Mais pas n’importe lesquelles. « À travers les fictions que je bâtis, il m’importe de questionner les fondements du pays dans lequel je vis« , résumait ainsi l’intéressé en mai dernier à Cannes, d’où Wind River allait repartir auréolé du Prix de la mise en scène de la section Un Certain Regard.

Réalisé en 2015 par Denis Villeneuve, Sicario, thriller d’un noir d’encre bluffant, se déroulait essentiellement en Arizona, à la frontière américano-mexicaine, dans une zone de non-droit à la merci des cartels de la drogue. L’année suivante, Comancheria (ou Hell or High Water en VO, titre que Sheridan désapprouve) de David Mackenzie, chronique viscérale de la fin d’un monde au sous-texte éminemment politique, situait son action dans la région du West Texas proche des territoires encore occupés par les Comanches au XIXe siècle. Quant à Wind River, que le scénariste a préféré filmer lui-même de crainte d’en voir le propos dénaturé, il ancre le crime et l’enquête qui noyautent son intrigue dans une réserve indienne perdue au coeur de l’immensité glacée du Wyoming. Soit autant de relectures modernes du western à l’ancienne travaillées par des thèmes et des obsessions d’auteur: « L’Ouest américain est très peu exploité par le cinéma ou la littérature aujourd’hui, et complètement ignoré par les médias. Les notions de bien et de mal, de justice et d’injustice, qui ont construit l’Amérique, y sont pourtant plus vivaces que partout ailleurs. Le sens de la communauté aussi. La communauté amérindienne, plus que toutes les autres, a souffert des inégalités de droits qui se perpétuent sur le territoire: exploitation, oppression, viol des femmes et des terres… Le gouvernement est totalement inexistant au Wyoming, il se met aux abonnés absents dès que son intervention est requise. »

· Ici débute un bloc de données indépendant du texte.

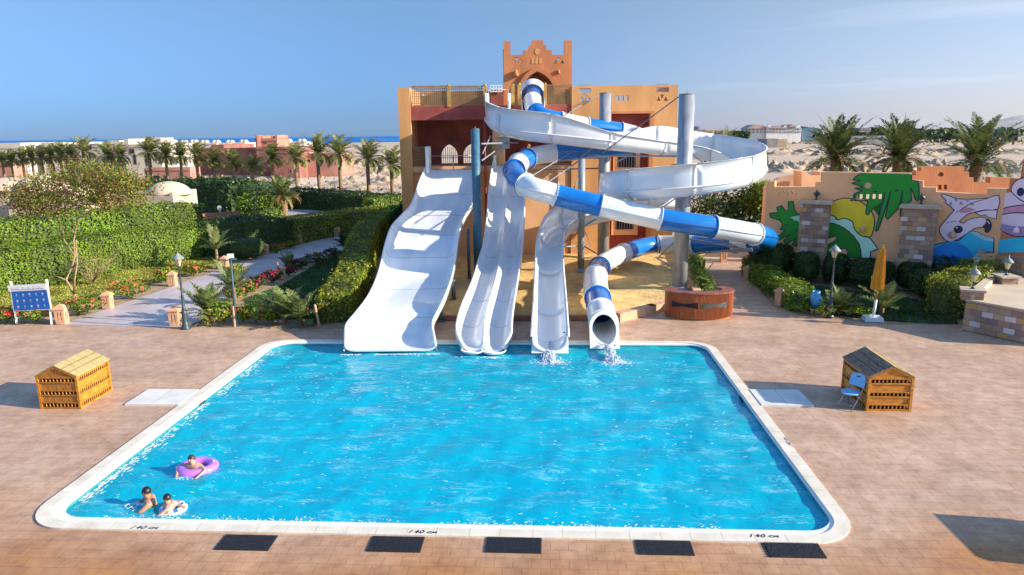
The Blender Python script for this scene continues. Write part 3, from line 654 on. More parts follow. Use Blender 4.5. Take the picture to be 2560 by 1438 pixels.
# centre column between the slides, electrical cabinet
a_, z1 = Q(1247, 372, D0+.3); b = MB(); b.b3((a_-.32, D0+.2, zplat-.1), (a_+.32, D0+.9, z1+.9)); bpart(b, 'column', MT['stucco_w'])
b = MB(); z0 = Zz(372, 1262, D0-.2); b.b3((A(1248, 350), D0-.02, z0), (A(1274, 350), D0+.18, z0+.62)); bpart(b, 'meter_box', MT['steel'])
b = MB(); b.tube([(A(1215, 500), D0-.1, .05), (A(1215, 500), D0-.1, zbeam)], .06, 8); bpart(b, 'drain_pipe', MT['stucco_r'])
# tower: side walls and stepped front
DT = D0+3
def qt(u, v): return Q(u, v, DT)
prof = [qt(*p) for p in [(1259, 262), (1259, 103), (1276, 103), (1276, 138), (1307, 137), (1307, 126), (1321, 126), (1321, 114), (1329, 114), (1329, 101), (1358, 101), (1358, 113), (1366, 113), (1366, 125), (1380, 125), (1380, 137), (1411, 137), (1411, 101), (1430, 101), (1430, 262)]]
zt0 = zroof-.05
prof[0] = (prof[0][0], zt0); prof[-1] = (prof[-1][0], zt0)
cA = qt(1344, 200)[0]; hwA = .92
zA0, zA1 = zt0+.02, Zz(180, 1344, DT)
door = arch(cA-hwA*1.0, cA+hwA*1.0, zA0, zA1, 7)[:]
holes = [door]
def tri(u, v, s, up_, D): a_, z_ = Q(u, v, D); return [(a_-s, z_-s*up_), (a_+s, z_-s*up_), (a_, z_+s*1.1*up_)] if up_ > 0 else [(a_-s, z_+s), (a_, z_-s*1.1), (a_+s, z_+s)]
for u, v, s in ((1284, 153, 1), (1292, 148, -1), (1301, 153, 1), (1388.5, 154, 1), (1397.5, 149, -1), (1406, 154, 1)): holes.append(tri(u, v, .095, s, DT))
b = MB(); b.prism([prof]+holes, lambda x, z, d: (x, DT+d, z), .35); bpart(b, 'tower_front', MT['stucco_d'])
z13 = Zz(137, 1344, DT)
b = MB(); b.b3((prof[0][0], DT+.35, zt0), (prof[0][0]+.35, DT+4, z13)); b.b3((prof[-1][0]-.35, DT+.35, zt0), (prof[-1][0], DT+4, z13)); b.b3((prof[0][0]+.35, DT+3.65, zt0), (prof[-1][0]-.35, DT+4, z13))
for a_ in (prof[0][0], prof[-1][0]-.42): b.b3((a_, DT+.352, z13), (a_+.42, DT+.8, Zz(103, 1344, DT)-.35)); b.b3((a_, DT+3.6, z13), (a_+.42, DT+4, Zz(106, 1344, DT)-.3))
b.b3((prof[0][0]+.35, DT+.35, z13-.6), (prof[-1][0]-.35, DT+3.65, z13-.4)); bpart(b, 'tower_walls', MT['stucco_d'])
b = MB(); b.b3((prof[0][0]+.36, DT+2.2, zt0), (prof[-1][0]-.36, DT+2.3, z13-.61)); bpart(b, 'tower_inner_wall', MT['stucco_w'])
b = MB()   # raised band round the arch
o1 = arch(cA-hwA-.16, cA+hwA+.16, zA0, zA1+.30, 7)[1:]; o2 = arch(cA-hwA-.02, cA+hwA+.02, zA0, zA1+.03, 7)[1:]
o1 = o1+[(cA-hwA-.16, zA0)]; o2 = o2+[(cA-hwA-.02, zA0)]
b.prism([o1+o2[::-1]], lambda x, z, d: (x, DT-.14+d, z), .139); bpart(b, 'arch_band', MT['stucco_d'])
b = MB(); a_, z_ = qt(1344, 129); b.add([(a_+.17*math.cos(t*R(30)), DT-.02, z_+.17*math.sin(t*R(30))) for t in range(12)], [tuple(range(12))])
for u in (1332.5, 1342, 1351.5): a_, z_ = qt(u, 152); b.b3((a_-.08, DT-.018, z_-.16), (a_+.08, DT+.001, z_+.13))
bpart(b, 'relief_ornament', MT['stucco'])
b = MB(); a_, z_ = Q(1335, 209, DT+2.1); b.b3((a_-.3, DT+2.15, z_-.2), (a_+.3, DT+2.195, z_+.2)); bpart(b, 'notice', MT['signwhite'])
def bell(u, v, D, s=.2, root=None, mt='stucco_d'):
    a_, z_ = Q(u, v, D); b = MB(); b.lathe([(s*.62, -s*.85), (s*.5, -s*.3), (s*.32, s*.35), (s*.1, s*.5), (0, s*.52)], (a_, D-s*.45, z_), 12, 0); b.b3((a_-s*.15, D-s*.3, z_-.03), (a_+s*.15, D, z_+.03))
    return bpart(b, 'wall_lamp', MT[mt])
bell(1290, 181, DT, .26); bell(1396, 178, DT, .16)
# right wing
fl_ = lambda u, v: Q(u, v, D0)
o_ = [fl_(1429, 300), fl_(1692, 300)]
holes = []
for u0, u1, v0, v1 in ((1448, 1478, 216, 232), (1642, 1672, 214, 230)):
    a0, z1 = Q(u0, v0, D0); a1, z0 = Q(u1, v1, D0); holes.append([(a0, z0), (a1, z0), (a1, zR-.12), (a0, zR-.12)])
for u, v, s in ((1454, 248, 1), (1462.5, 243, -1), (1471.5, 248, 1), (1646.5, 247, 1), (1655, 242, -1), (1664.5, 247, 1)): holes.append(tri(u, v, .11, s, D0))
for u in (1544, 1555, 1567): a_, z_ = Q(u, 245, D0); holes.append([(a_-.085, z_-.14), (a_+.085, z_-.14), (a_+.085, z_+.12), (a_-.085, z_+.12)])
ra0, ra1, rz1 = A(1527, 400), A(1622, 400), Zz(284, 1575)
holes.append([(ra0, .0+.15), (ra1, .15), (ra1, rz1), (ra0, rz1)])
b = MB(); b.prism([[(aR0, 0), (aR1, 0), (aR1, zR), (aR0, zR)]]+holes, lambda x, z, d: (x, D0+d, z), .3); bpart(b, 'wing_front', MT['stucco'])
b = MB(); b.b3((aR0, D0+.3, 0), (aR0+.3, D0+7, zR-.004)); b.b3((aR1-.3, D0+.3, 0), (aR1, D0+7, zR-.004)); b.b3((aR0+.3, D0+6.7, 0), (aR1-.3, D0+7, zR-1.3)); b.b3((aR0+.3, D0+.8, zR-1.2), (aR1-.3, D0+6.7, zR-1)); bpart(b, 'wing_walls', MT['stucco'])
b = MB(); b.b3((aR0+.3, D0+.55, .1), (aR1-.3, D0+.8, zR-1.3)); bpart(b, 'recess_wall', MT['stucco_r'])
b = MB()
for x0, x1 in ((ra0-.13, ra0), (ra1, ra1+.22)): b.b3((x0, D0-.05, .1), (x1, D0-.001, rz1+.12))
b.b3((ra0-.001, D0-.05, rz1), (ra1+.001, D0-.001, rz1+.12)); bpart(b, 'recess_frame', MT['stucco_d'])
b = MB()
for u0, u1, v0, v1 in ((1448, 1478, 216, 232), (1642, 1672, 214, 230)):
    a0, z1 = Q(u0, v0, D0); a1, z0 = Q(u1, v1, D0)
    for k in range(7): x = a0+(a1-a0)*k/6; b.b3((x-.012, D0+.1, z0), (x+.012, D0+.13, zR+.06))
    for k in range(3): z = z0+(zR+.05-z0)*k/2; b.b3((a0, D0+.08, z-.012), (a1, D0+.1, z+.012))
bpart(b, 'parapet_grille', MT['steel'])
for k, (u0, u1, v0, v1) in enumerate(((1543, 1588, 392, 418), (1538, 1583, 556, 573))):
    DW = D0+.55; a0, z1 = Q(u0, v0, DW); a1, z0 = Q(u1, v1, DW); z1 += .35
    b = MB(); b.b3((a0-.22, D0+.4, z0-.3), (a0, D0+.548, z1+.2)); b.b3((a1, D0+.4, z0-.3), (a1+.22, D0+.548, z1+.2)); b.b3((a0, D0+.4, z0-.3), (a1, D0+.548, z0-.002)); b.b3((a0, D0+.4, z1+.002), (a1, D0+.548, z1+.2))
    wfo = bpart(b, 'window', MT['stucco_w'])
    b = MB(); b.b3((a0+.002, D0+.53, z0), (a1-.002, D0+.545, z1)); g_ = bpart(b, 'pane', MT['dark'], wfo)
    b = MB()
    for j in range(7): x = a0+(a1-a0)*(j+.5)/7; b.b3((x-.014, D0+.45, z0), (x+.014, D0+.475, z1))
    if k == 0: b.box(((a0+a1)/2, D0+.49, (z0+z1)/2+.1), ((a1-a0)*1.15, .02, .09), 0, ry=R(-28))
    bpart(b, 'bars', MT['steel'], wfo)
b = MB(); zz = Zz(232, 1240); b.b3((A(1224, 240), D0+2.7, zroof), (A(1258, 240), D0+2.9, zz+.3)); bpart(b, 'terrace_wall', MT['stucco_in'])
a0, z1 = Q(1226, 228, D0+2.6); a1, z0 = Q(1255, 243, D0+2.6); b = MB(); lattice(b, a0, a1, z0+.3, z1+.3, D0+2.6, 4, 2, .05); bpart(b, 'terrace_window', MT['signwhite'])
# thatch parasol behind the flume, beside the wing
# ================================================================== SLIDES
def strip(b, rows, mat=0, closed=False, smooth=True):
    k = len(rows[0]); vs = [p for r_ in rows for p in r_]
    fs = [(i*k+j, i*k+(j+1) % k, (i+1)*k+(j+1) % k, (i+1)*k+j) for i in range(len(rows)-1) for j in range(k if closed else k-1)]
    b.add(vs, fs, mat, smooth)
def ruled(L, Rr, prof, hs, thick=.05):
    """L/Rr rim points, prof = [(t, dz)] across, hs = wall height per row -> closed shell rows"""
    rows = []
    for l_, r_, h in zip(L, Rr, hs):
        l_ = np.array(l_, float); r_ = np.array(r_, float)
        top = [l_+(r_-l_)*t+np.array([0, 0, dz*h]) for t, dz in prof]
        bot = [p-np.array([0, 0, thick]) for p in top[::-1]]
        rows.append(top+bot)
    return rows
def rs(pts, per=5): return smooth_path([T3(*p) for p in pts], per)
def slide(name, label, L, Rr, prof, hs, zfix=None, per=5, seams=(), rims=None):
    Ls, Rs = rs(L, per), rs(Rr, per); H_ = [float(x[0]) for x in smooth_path([(h,) for h in hs], per)]
    # level both rims
    for i in range(len(Ls)):
        z = (Ls[i][2]+Rs[i][2])/2
        Ls[i][2] = z; Rs[i][2] = z
    t = thing(name, label, 'water slide', (Ls[-1][0], Ls[-1][1], 0))
    inv = Matrix.Translation(-Vector(t.location))
    def pt(o): o.parent = t; o.matrix_parent_inverse = inv; return o
    rows = ruled(Ls, Rs, prof, H_)
    b = MB(); strip(b, rows, 0, True); k = len(rows[0])
    for rr_, flip in ((0, True), (len(rows)-1, False)):
        o = len(b.v)-len(rows)*k+rr_*k; n2 = k//2
        for j in range(n2-1): b.f.append((o+j, o+j+1, o+k-2-j, o+k-1-j)); b.m.append(0); b.sm.append(False)
    chb = b
    # moulded rims: rounded tubes following both edges, with a skirt outside
    for side, (E_, O_) in (('l', (Ls, Rs)), ('r', (Rs, Ls))):
        b = MB(); pts = []
        for e, o in zip(E_, O_):
            d = (e-o); d = d/np.linalg.norm(d); pts.append(e+d*.0)
        b.tube(pts, .045, 8)
        outr = []
        for i, (e, o) in enumerate(zip(E_, O_)):
            d = (e-o)/np.linalg.norm(e-o); outr.append([e+d*.045, e+d*.05-np.array([0, 0, .13]), e+d*.03-np.array([0, 0, .13])])
        strip(b, outr); pt(b.build('rim', MT['white']))
    b = chb
    for i in seams:
        i = min(i, len(rows)-2)
        for p, q_ in zip(rows[i][:k//2][1:-1], rows[i][:k//2][2:-1]):
            p = Vector(p)+Vector((0, 0, .004)); q_ = Vector(q_)+Vector((0, 0, .004)); b.tube([p, q_], .007, 4, smooth=False, mat=1)
    pt(b.build('chute', [MT['white_in'], MT['steel']]))
    return t, pt, Ls, Rs
def supports(t, pt, spots, r=.08, mt='steel_d'):
    for (x, y, z) in spots:
        b = MB(); b.tube([(x, y, .0), (x, y, z)], r, 10); b.box((x, y, .03), (r*4, r*4, .05)); pt(b.build('support_post', MT[mt]))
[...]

Elizabeth Olsen et Jeremy Renner dans Wind River de Taylor Sheridan.
Elizabeth Olsen et Jeremy Renner dans Wind River de Taylor Sheridan.© DR

Au nom du père

Si d’un point de vue macro cette trilogie entend donc explorer le concept de frontière américaine, d’un point de vue micro elle est plus prosaïquement déterminée par la peur que ressent Sheridan à l’idée de décevoir son jeune fils. « Il s’agit à chaque fois de parler de l’échec d’un père et de la tentative de le surmonter. Alejandro, le personnage interprété par Benicio del Toro dans Sicario, n’y parvient pas. Et pire, il devient lui-même ce qui a causé son propre échec. Ce qui en fait un personnage tragique par excellence. Dans Comancheria, Toby, joué par Chris Pine, est un père qui reconnaît ses erreurs et se sacrifie pour les transcender. Dans Wind River, la faute de Cory (Jeremy Renner) tient simplement au fait de ne pas avoir été présent au bon moment. Son erreur, en un sens, a été de faire confiance. Et son seul moyen de la surmonter est de ne pas rejeter sa douleur, d’accepter qu’il ne saura jamais ce qui est arrivé à sa fille. Tout en étant capable de rendre justice à son meilleur ami. Je tenais à ce qu’il y ait une évolution dans la gestion de l’échec par le père à travers les trois films, le dernier répondant à des questions soulevées par le premier. J’aime l’idée de construire une oeuvre cohérente. »

Cohérence que le futur immédiat de son parcours ne devrait que renforcer puisque Sheridan a écrit pour Stefano Sollima (Suburra) le scénario de Soldado, la suite au casting peu ou prou inchangé de Sicario attendue pour 2018, tandis qu’il signera et dirigera les dix épisodes de la série Yellowstone, avec Kevin Costner, soit l’histoire sauvage du clan propriétaire d’un ranch menacé par les intérêts divers de ceux qui le bordent. Affaires de famille, de violence, de frontière et de grands espaces: le meilleur et le pire de l’Amérique dans toute sa splendeur selon Taylor Sheridan.